1 mom found this helpful

T.F.

answers from Dallas on

We started sitters when our daughter was very young and had a teen sitter every week for date night. Lucky you to have family around!! We lucked out with a family who had 4 girls and everyone of those girls sat for us. As 1 left for college, a sister would step in.. It was great.

Make it an adventure for her to "show" her favorite toys to the sitter, play games, etc. She can "help" care for her baby brother.

I'm sure your cousin is qualified and will be able to redirect her if needed.

I personally am not a fan of distracting a child then running out the door. I don't like the message that sends to the child. I always told daughter goodbye but then again, this was routine for her.
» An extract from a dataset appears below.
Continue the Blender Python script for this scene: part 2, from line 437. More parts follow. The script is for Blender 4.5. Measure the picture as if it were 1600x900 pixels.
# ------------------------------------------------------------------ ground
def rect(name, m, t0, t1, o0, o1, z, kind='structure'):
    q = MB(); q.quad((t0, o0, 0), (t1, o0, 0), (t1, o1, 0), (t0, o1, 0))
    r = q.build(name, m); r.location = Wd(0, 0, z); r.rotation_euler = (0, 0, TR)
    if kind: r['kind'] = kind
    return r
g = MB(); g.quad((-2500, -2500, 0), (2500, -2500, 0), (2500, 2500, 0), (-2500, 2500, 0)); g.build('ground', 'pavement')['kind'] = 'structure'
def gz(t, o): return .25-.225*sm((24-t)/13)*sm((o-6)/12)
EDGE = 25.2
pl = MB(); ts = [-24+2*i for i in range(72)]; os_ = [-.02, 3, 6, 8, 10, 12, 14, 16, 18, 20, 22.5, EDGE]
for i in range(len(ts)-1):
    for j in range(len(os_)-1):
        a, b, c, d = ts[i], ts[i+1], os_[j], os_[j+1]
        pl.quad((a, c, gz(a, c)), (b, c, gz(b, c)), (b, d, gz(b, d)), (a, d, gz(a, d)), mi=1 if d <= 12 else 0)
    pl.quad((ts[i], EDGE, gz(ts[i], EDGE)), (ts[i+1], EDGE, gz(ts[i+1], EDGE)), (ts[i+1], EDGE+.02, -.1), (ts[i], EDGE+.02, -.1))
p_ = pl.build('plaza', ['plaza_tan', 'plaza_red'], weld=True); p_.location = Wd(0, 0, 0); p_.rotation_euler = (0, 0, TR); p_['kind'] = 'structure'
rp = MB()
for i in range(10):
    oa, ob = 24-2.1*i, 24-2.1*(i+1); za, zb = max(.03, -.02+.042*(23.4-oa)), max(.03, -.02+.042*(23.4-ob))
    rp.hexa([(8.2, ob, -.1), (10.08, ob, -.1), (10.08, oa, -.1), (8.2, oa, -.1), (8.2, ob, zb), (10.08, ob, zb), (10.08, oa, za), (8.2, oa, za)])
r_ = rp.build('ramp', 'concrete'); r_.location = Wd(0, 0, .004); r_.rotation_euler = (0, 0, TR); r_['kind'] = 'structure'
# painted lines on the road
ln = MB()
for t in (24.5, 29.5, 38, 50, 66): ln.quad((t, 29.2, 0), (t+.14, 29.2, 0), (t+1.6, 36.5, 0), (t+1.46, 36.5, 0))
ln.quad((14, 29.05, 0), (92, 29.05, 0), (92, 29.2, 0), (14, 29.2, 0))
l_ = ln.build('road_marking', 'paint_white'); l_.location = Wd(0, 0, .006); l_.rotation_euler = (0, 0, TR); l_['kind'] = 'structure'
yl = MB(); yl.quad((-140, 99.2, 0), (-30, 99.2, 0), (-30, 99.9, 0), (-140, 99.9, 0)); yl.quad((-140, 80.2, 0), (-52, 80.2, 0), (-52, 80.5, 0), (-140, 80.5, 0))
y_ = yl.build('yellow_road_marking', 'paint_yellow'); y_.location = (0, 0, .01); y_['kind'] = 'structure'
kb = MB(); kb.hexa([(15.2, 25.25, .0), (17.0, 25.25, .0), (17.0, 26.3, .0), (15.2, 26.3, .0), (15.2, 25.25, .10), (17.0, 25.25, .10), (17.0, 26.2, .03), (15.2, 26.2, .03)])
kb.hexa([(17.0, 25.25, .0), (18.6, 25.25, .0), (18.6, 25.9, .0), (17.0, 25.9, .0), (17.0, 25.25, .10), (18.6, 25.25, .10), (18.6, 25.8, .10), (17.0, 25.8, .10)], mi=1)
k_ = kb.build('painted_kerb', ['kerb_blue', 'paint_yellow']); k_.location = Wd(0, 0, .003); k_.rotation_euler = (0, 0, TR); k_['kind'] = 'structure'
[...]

Go enjoy yourself.. She is in a familiar environment with someone she knows... she'll be fine.

M.P.

answers from Minneapolis on

I am worried as well, the only babysitter my children have ever had was my SIL. They love her. They even like to stay the night with her as well. She is not available for an upcoming company event. So we are going to use a 19 year old as well, stranger to the kids. Highly recommended by 2 other moms at the pre-school and has excellent reviews and word of mouth. I am still scared, I am going to not enjoy the event I know it. So I am getting them prepared. Its only 2 hours for pete sake, but I am still worried. Am here to see answers you get as well.